Il prossimo accessorio nella cassetta degli attrezzi di un hacker potrebbe essere quello che, all’aspetto, sembra un normale cavo per iPhone, ma che può diventare la porta d’accesso per i segreti del nostro telefono. Si chiama O.MG Cable, e oltre a richiamare l’acronimo comunemente utilizzato per esclamare “Oh Mio Dio” (Oh my God), incorpora anche le iniziali del suo creatore: MG. E proprio dal suo profilo Twitter, il ricercatore ed esperto di sicurezza informatica ha annunciato l’avvio della produzione di questo prodigioso quanto temibile articolo, che nasconde al suo interno un hotspot wireless che, una volta collegato a un dispositivo, può permettere a un attaccante di entrare nei file del nostro Mac o di uno smartphone Apple.
Presentato la prima volta durante Def Con 2019, uno dei più importanti eventi al mondo, O.MG era ancora un prodotto artigianale e realizzato in numero limitato. Già allora comunque, al costo di duecento dollari, chi voleva portarsi a casa questo gadget, che una volta connesso permette di eseguire una serie di funzioni da remoto sul dispositivo al quale è collegato, come per esempio aprire il terminale e impartire comandi al sistema operativo. Il tutto senza compromettere il comportamento atteso dal cavo, che funziona correttamente come caricatore e mezzo per il trasferimento di informazioni, in modo da non insospettire il bersaglio.
“È come essere seduti di fronte al mouse e alla tastiera della vittima senza essere davvero lì”, ha spiegato a Motherboard il suo inventore. Prodotto dall’azienda e collettivo di cyber esperti Hak5, O.MG “è il risultato di mesi di lavoro che hanno portato alla realizzazione di un prodotto malevolo estremamente nascosto”, si legge sul loro sito Internet. “Non appena il cavo è connesso, può essere controllato attraverso l’interfaccia network nascosta al suo interno”.

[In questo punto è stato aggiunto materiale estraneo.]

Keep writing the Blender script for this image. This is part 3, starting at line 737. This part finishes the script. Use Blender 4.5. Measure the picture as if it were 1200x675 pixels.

Progettato per ragioni di studio o analisi, O.MG è pensato per il lavoro dei red team: squadre di esperti informatici che hanno lo scopo di mettere alla prova le vulnerabilità di aziende o istituzioni, alla ricerca di potenziali vulnerabilità e per migliorarne la sicurezza.
“Non si tratta di un attacco di per sé realmente innovativo, ma è stupefacente il grado di miniaturizzazione raggiunto”, ha spiegato ad Agi Carlo Maragno, esperto di sicurezza informatica e membro della squadra di hacker etici mHackeroni, che proprio a Def Con ha conquistato il quinto posto tra i team più prestanti a livello mondiale. “Il problema che deriva dalla diffusione di queste tecnologie è l’abbassamento della barriera d’ingresso nel mondo dell’hacking, di fatto dando la possibilità di compiere attacchi più complessi con uno sforzo minore”, spiega. “Per questo è sempre più importante prevenire, capire se possiamo essere bersaglio di un attacco mirato e mettere in campo delle strategie volte a evitare di diventare dei bersagli facili: in poche parole, non accettate cavi usb dagli sconosciuti”.
Ma non dei soli cavi dovrebbe temere un dispositivo: così come è possibile celare degli oggetti atti a offendere all’interno di un semplice accessorio, ancora più facile sarebbe farlo, per esempio, dentro le postazioni di ricarica di un aeroporto o di un centro commerciale. È sempre più diffusa infatti la possibilità di ricaricare un telefono tramite prese usb pubbliche, ma queste sono anche il luogo perfetto per nascondere strumenti progettati per acquisire informazioni dal dispositivo in uso. A tal proposito, negli ultimi anni si sono diffusi anche strumenti utili per prevenire attacchi simili, come i filtri usb che impediscono il passaggio di dati garantendo comunque alla corrente elettrica di raggiungere il dispositivo.